Georgia Power’s Proposed Solar Tariff Scrutinized

The state Public Service Commission held its second day of hearings on a Georgia Power request to charge residential ratepayers about $8 more per month. 

Part of the request includes a new tariff on solar users, a proposal facing much scrutiny. 

At Thursday’s hearing, Georgia Power Vice President of Pricing and Planning Greg Roberts acknowledged the growing demand for solar and other renewables.

“This is just where we’re headed… renewable resources have become a lot more cost effective – solar certainly, wind. I think customers are interested in putting these things on their homes or businesses for a variety of reasons and we want to help our customers do that but we want to make sure that we not only help customers that are interested, we want to help all customers.”

The company is proposing an average tariff of about $22 per month for new home solar systems that aren't a part of Georgia Power-sponsored solar initiatives.

Company officials argue the tariff is necessary because most solar users still require the power grid as a back-up when the sun isn’t shining. As solar use spreads, the company stands to collect less revenue from those customers. What doesn't change is the cost to maintain the grid. Georgia Power says non-solar customers shouldn't have to bear all the costs. 

“We don’t want to contribute to the problem of shifting costs so before we do that we very much prefer to get these tariffs right so all customers benefit,” said Roberts.

PSC Chairman Chuck Eaton wondered if the tariff is about making up for lost revenue, why not consider new fees for any number of energy efficiency measures.

“What makes solar unique?” asked Eaton.

Roberts responded: “If a customer goes out and puts in a lot of insulation in their home or buys a more efficient heat pump or other things, their load every hour of the day is now less. But with a distributed generator out there, especially a solar one, what's happening is sometimes Georgia Power is supplying the customers' load and sometimes that generator is supplying that load, but the load hasn't changed, the underlying load hasn't changed.”

Public Service Commissioner Tim Echols acknowledged the need to spread out costs, but said the tariff as proposed seemed like solar was being singled out.

“People making a significant investment in order to curb their energy usage and be better stewards… and the company value that, as a partner…that’s what I haven’t  sensed,” said Echols.

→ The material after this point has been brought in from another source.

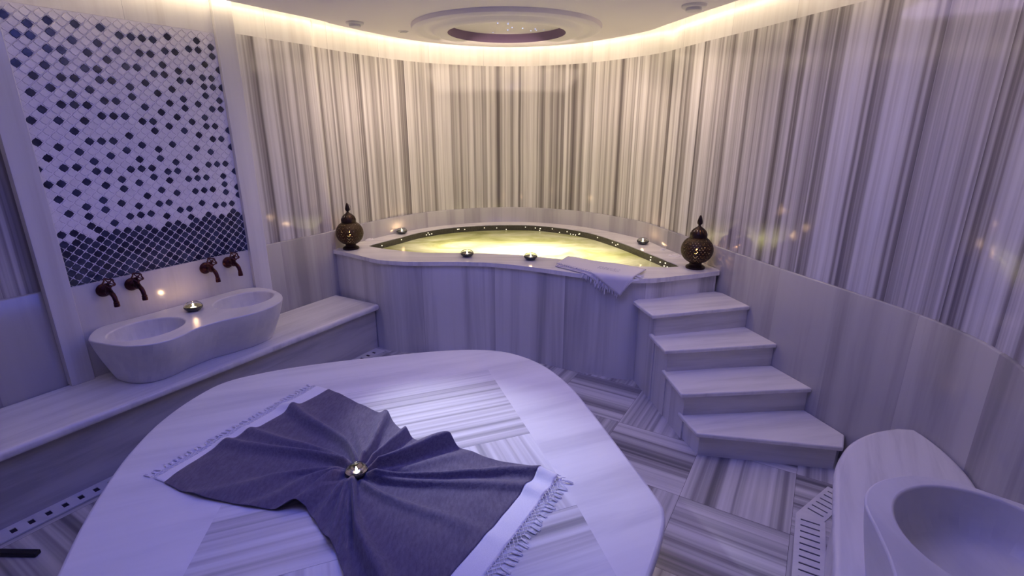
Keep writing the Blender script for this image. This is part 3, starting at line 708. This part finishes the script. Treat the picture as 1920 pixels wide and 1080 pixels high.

Solar advocates like the Sierra Club’s Seth Gunning had a more pointed take.

“We think Georgia Power’s attempt to pass basically a solar tax for folks who are putting solar on their homes and using free sunshine for electricity is a targeted attack on clean energy.”

A Georgia Power spokesman rejected that charge and said the company is simply trying to protect the interests of all ratepayers, not just solar users.

Hearings continue over the next two months. The PSC will vote in December.